On Tue, Sep 11, 2012 at 01:45:18PM +0300, Konstantin Belousov wrote:
> On Mon, Sep 10, 2012 at 04:12:07PM -0500, Brooks Davis wrote:
> > For the past several years we've been working towards migrating from
> > GCC to Clang/LLVM as our default compiler.  We intend to ship FreeBSD
> > 10.0 with Clang as the default compiler on i386 and amd64 platforms.  To
> > this end, we will make WITH_CLANG_IS_CC the default on i386 and amd64
> > platforms on November 4th.
> > 
> > What does the mean to you?
> > 
> >  * When you build world after the default is changed /usr/bin/cc, cpp, and
> >    c++ will be links to clang.
> > 
> >  * This means the initial phase of buildworld and "old style" kernel
> >    compilation will use clang instead of gcc.  This is known to work.
> > 
> >  * It also means that ports will build with clang by default.  A major
> >    of ports work, but a significant number are broken or blocked by
> >    broken ports. For more information see:
> >      http://wiki.freebsd.org/PortsAndClang
> > 
> > What issues remain?
> > 
> >  * The gcc->clang transition currently requires setting CC, CXX, and CPP
> >    in addition to WITH_CLANG_IS_CC.  I will post a patch to toolchain@
> >    to address this shortly.
> > 
> >  * Ports compiler selection infrastructure is still under development.
> > 
> >  * Some ports could build with clang with appropriate tweaks.
> > 
> > What can you do to help?
> > 
> >  * Switch (some of) your systems.  Early adoption can help us find bugs.
> > 
> >  * Fix ports to build with clang.  If you don't have a clang system, you
> >    can use the CLANG/amd64 or CLANG/i386 build environments on
> >    redports.org.
> > 
> > tl;dr: Clang will become the default compiler for x86 architectures on 
> > 2012-11-04
> 
> There was a chorus of voices talking about ports already. My POV
> is that suggesting to 'fix remaining ports to work with clang' is
> just a nonsense. You are proposing to fork the development of all the
> programs which do not compile with clang. Often, upstream developers
> do not care about clang at all since it not being default compiler in
> Debian/Fedora/Whatever Linux. The project simply do not have resources
> to maintain the fork of 20K programs.

I may have phrased the above poorly, but in most cases I'd be happy with
using USE_GCC as a solution, but to the extent that port maintainers
can fix their ports to build with clang, that's a good thing.  Having a
deadline will help focus efforts towards finding the right fix for the
most important ports in a timely manner.

If we near the deadline and find that we need a few more weeks, nothing
prevents us from slipping the date a bit.

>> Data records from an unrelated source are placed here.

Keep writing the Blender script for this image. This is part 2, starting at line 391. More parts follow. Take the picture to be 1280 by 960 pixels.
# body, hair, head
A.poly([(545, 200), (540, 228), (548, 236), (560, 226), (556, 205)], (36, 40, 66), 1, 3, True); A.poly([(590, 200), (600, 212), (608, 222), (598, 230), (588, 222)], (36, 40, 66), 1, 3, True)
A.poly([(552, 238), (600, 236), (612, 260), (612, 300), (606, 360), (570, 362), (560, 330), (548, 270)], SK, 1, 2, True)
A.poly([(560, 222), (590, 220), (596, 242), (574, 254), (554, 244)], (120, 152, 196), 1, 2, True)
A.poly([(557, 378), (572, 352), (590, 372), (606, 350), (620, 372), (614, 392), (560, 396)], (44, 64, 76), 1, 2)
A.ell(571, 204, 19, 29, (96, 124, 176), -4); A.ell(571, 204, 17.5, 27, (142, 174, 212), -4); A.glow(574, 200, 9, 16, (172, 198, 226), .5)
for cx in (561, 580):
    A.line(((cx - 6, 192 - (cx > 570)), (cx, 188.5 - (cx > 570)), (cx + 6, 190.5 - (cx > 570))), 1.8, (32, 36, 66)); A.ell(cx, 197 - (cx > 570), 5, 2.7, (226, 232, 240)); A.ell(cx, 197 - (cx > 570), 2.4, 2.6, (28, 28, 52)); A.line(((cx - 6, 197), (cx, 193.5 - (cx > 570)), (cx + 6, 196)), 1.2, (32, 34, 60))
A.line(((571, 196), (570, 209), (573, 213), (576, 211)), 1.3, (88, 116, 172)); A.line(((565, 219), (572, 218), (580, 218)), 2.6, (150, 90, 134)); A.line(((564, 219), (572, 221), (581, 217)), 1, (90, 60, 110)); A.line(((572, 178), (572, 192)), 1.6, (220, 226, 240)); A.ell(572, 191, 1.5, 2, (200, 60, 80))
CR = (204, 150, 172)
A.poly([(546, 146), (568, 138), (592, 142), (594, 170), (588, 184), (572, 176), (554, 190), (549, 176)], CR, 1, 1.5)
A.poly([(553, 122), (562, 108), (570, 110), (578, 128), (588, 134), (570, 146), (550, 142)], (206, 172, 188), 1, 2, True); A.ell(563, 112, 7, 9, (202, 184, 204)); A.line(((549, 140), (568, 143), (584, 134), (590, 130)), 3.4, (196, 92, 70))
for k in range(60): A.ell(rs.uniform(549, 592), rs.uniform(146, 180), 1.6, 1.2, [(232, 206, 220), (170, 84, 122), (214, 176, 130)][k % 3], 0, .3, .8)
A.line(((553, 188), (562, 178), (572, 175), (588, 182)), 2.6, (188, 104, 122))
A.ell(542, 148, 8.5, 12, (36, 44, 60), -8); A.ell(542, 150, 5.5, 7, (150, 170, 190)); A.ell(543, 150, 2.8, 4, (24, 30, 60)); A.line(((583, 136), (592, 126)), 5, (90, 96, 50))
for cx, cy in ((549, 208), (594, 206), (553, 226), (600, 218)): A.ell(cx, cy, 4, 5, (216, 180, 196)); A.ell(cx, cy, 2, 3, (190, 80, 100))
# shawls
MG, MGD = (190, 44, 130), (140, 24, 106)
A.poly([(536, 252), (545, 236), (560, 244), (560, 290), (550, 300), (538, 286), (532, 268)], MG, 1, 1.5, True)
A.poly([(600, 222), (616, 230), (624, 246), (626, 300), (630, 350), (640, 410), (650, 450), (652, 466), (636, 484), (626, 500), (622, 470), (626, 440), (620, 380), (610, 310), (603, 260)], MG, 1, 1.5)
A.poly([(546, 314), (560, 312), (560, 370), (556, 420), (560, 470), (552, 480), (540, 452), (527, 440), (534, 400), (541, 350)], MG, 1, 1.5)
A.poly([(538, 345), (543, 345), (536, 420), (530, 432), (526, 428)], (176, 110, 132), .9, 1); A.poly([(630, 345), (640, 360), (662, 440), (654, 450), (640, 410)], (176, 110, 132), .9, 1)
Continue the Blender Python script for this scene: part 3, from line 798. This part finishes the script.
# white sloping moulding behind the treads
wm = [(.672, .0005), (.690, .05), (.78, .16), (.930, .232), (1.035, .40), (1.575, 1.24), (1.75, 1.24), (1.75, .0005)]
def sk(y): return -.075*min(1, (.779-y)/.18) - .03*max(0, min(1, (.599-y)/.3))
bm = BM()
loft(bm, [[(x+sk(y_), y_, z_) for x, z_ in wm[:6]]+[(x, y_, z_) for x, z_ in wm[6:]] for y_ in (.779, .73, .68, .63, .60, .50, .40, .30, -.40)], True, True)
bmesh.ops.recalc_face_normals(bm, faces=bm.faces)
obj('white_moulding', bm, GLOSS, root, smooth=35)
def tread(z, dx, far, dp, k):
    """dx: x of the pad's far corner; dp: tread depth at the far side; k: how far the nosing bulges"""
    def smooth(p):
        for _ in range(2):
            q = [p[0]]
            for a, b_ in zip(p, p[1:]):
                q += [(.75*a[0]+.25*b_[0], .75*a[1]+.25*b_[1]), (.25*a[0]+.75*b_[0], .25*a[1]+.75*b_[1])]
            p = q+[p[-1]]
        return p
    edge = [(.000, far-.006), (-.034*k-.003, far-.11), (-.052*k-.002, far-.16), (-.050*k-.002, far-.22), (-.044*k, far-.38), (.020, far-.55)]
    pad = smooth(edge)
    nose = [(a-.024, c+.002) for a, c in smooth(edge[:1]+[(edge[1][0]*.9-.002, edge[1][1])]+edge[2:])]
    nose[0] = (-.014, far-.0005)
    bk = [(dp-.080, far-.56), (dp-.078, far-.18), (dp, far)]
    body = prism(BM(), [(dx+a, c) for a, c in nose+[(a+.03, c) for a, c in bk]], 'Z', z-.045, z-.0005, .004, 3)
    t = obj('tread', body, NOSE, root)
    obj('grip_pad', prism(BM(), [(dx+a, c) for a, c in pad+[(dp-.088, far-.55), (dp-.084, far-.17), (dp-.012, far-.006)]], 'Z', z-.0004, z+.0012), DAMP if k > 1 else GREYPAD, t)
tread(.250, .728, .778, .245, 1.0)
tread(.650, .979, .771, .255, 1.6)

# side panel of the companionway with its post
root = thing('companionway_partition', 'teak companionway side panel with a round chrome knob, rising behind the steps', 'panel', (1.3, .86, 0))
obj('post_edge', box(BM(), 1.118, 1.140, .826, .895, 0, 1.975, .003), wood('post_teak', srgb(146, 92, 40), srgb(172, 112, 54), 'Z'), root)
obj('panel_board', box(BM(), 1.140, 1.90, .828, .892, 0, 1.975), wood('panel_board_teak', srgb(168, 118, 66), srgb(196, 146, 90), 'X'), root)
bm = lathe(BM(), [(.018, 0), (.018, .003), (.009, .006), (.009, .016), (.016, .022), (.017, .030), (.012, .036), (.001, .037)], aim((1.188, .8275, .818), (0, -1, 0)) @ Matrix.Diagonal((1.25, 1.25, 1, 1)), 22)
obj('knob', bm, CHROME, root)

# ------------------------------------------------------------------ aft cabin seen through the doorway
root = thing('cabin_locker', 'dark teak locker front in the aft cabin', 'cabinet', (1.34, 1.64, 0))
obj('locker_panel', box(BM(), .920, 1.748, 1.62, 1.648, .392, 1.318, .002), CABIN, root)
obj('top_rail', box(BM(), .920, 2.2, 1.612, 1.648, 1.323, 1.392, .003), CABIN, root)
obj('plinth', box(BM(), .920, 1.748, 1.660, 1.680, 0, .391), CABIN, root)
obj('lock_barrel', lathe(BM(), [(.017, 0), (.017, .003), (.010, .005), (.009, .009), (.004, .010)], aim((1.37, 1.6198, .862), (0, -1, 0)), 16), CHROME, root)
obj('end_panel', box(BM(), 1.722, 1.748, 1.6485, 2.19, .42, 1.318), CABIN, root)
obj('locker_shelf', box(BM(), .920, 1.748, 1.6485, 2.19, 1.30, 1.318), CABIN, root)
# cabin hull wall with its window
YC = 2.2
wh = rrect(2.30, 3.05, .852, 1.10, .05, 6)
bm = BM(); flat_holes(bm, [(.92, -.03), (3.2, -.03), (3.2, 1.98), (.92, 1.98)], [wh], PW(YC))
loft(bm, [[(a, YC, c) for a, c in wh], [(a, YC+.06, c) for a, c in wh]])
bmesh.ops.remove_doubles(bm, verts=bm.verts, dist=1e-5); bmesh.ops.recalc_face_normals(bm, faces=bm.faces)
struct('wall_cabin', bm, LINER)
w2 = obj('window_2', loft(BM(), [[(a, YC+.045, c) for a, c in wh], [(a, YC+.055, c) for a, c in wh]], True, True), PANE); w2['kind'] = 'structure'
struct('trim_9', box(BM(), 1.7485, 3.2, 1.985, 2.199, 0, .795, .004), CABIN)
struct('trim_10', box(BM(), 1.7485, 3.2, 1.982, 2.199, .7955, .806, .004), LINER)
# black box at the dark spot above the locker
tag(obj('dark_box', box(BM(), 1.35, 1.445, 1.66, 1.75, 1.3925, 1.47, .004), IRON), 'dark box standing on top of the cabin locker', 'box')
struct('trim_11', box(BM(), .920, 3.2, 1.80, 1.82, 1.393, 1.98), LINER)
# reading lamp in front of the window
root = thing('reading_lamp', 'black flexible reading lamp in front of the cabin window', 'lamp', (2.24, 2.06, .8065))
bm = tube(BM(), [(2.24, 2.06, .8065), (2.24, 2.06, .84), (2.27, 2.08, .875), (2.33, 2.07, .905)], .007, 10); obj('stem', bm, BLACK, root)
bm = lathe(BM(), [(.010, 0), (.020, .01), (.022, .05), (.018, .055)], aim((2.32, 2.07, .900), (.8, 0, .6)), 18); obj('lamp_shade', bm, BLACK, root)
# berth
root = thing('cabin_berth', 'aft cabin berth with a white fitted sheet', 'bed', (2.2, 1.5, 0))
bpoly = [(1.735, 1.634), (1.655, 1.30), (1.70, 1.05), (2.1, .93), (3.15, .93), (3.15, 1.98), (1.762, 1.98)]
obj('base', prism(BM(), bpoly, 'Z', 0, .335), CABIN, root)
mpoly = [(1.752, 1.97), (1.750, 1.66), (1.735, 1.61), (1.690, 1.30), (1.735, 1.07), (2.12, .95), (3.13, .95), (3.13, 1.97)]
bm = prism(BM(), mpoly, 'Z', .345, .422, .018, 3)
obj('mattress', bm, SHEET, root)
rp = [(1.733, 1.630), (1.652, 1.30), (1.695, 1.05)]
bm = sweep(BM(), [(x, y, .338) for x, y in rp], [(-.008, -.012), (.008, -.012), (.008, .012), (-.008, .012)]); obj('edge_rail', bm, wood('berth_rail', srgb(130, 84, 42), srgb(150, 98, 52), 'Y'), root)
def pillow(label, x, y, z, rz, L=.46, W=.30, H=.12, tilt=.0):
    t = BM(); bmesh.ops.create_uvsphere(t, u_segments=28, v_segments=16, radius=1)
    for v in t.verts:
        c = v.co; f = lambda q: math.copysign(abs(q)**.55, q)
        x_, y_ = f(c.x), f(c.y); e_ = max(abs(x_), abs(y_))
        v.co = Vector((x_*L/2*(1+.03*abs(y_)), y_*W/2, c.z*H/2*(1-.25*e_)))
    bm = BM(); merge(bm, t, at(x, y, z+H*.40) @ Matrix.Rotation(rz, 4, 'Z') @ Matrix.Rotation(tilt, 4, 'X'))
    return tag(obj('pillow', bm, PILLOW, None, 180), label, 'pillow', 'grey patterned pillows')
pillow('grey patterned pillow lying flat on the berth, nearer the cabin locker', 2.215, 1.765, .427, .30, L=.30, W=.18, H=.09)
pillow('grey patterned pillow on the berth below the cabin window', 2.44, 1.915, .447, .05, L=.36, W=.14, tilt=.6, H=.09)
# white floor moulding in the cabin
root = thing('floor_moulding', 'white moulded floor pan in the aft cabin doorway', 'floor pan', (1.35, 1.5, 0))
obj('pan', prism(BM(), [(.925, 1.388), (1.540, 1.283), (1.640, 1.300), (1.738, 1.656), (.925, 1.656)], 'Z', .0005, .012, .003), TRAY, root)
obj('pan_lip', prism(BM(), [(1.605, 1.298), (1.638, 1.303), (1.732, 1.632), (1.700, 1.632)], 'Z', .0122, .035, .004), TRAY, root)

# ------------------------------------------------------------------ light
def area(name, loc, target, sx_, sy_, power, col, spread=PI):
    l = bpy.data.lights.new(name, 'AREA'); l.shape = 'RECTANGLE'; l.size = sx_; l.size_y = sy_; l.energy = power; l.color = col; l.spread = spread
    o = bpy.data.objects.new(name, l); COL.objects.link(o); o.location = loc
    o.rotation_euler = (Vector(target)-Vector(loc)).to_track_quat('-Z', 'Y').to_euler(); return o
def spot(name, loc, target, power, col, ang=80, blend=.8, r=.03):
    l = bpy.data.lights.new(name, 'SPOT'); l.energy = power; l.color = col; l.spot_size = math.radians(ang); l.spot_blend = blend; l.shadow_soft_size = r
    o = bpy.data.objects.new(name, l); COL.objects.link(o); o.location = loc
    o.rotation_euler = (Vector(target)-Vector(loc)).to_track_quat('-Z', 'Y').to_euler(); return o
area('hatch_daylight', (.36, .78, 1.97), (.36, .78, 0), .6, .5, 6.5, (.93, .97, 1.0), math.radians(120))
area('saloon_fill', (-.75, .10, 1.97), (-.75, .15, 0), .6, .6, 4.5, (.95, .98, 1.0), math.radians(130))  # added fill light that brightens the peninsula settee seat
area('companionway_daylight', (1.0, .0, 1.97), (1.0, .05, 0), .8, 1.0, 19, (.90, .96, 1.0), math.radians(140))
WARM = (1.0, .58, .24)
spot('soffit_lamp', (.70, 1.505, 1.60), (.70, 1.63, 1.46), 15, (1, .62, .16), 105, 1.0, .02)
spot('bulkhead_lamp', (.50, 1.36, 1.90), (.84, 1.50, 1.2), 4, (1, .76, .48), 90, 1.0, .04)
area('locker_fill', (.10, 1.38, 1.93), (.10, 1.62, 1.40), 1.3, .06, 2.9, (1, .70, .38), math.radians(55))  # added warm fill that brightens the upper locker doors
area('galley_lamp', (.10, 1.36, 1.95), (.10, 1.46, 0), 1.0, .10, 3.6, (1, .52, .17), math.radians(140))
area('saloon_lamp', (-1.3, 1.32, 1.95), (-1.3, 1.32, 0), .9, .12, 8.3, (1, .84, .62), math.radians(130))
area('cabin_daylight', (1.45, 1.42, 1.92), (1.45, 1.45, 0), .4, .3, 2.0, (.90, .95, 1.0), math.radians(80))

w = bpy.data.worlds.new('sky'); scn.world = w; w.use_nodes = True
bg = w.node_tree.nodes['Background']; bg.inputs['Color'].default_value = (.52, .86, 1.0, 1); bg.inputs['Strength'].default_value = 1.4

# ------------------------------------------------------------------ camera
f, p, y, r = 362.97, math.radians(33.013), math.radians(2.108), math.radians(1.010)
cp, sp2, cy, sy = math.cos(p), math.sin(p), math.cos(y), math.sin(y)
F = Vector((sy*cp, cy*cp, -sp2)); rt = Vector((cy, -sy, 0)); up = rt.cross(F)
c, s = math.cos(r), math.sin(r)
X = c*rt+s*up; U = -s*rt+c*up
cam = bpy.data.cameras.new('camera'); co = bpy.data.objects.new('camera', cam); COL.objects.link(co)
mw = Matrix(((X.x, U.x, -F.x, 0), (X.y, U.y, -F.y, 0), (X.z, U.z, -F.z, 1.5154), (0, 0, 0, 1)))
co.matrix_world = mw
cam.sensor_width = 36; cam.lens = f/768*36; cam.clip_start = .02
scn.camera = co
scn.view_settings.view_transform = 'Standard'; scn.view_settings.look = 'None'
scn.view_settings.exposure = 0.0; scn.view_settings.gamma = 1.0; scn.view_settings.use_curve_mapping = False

> Another issue with the switch, which seems to be not only not addressed,
> but even not talked about, is the performance impact of the change. I
> do not remember any measurements, whatever silly they could be, of the
> performance change by the compiler switch. We often have serious and
> argumented push-back for kernel changes that give as low as 2-3% of
> the speed hit. What are the numbers for clang change, any numbers ?

Florian Smeets (flo) did one round of benchmarks back in June with
sysbench/mysql.  There is a small but measurable slowdown both with
world compiled with clang and with mysql compiled with clang.  You can
see the results on the last page of this document:

http://people.freebsd.org/~flo/perf.pdf

The total impacts are on the order of 1-2%.  That's more than I'd like
and I expect some pushback, but I feel it is in the range of acceptable
code debt to take on to accomplish a multi-year project goal.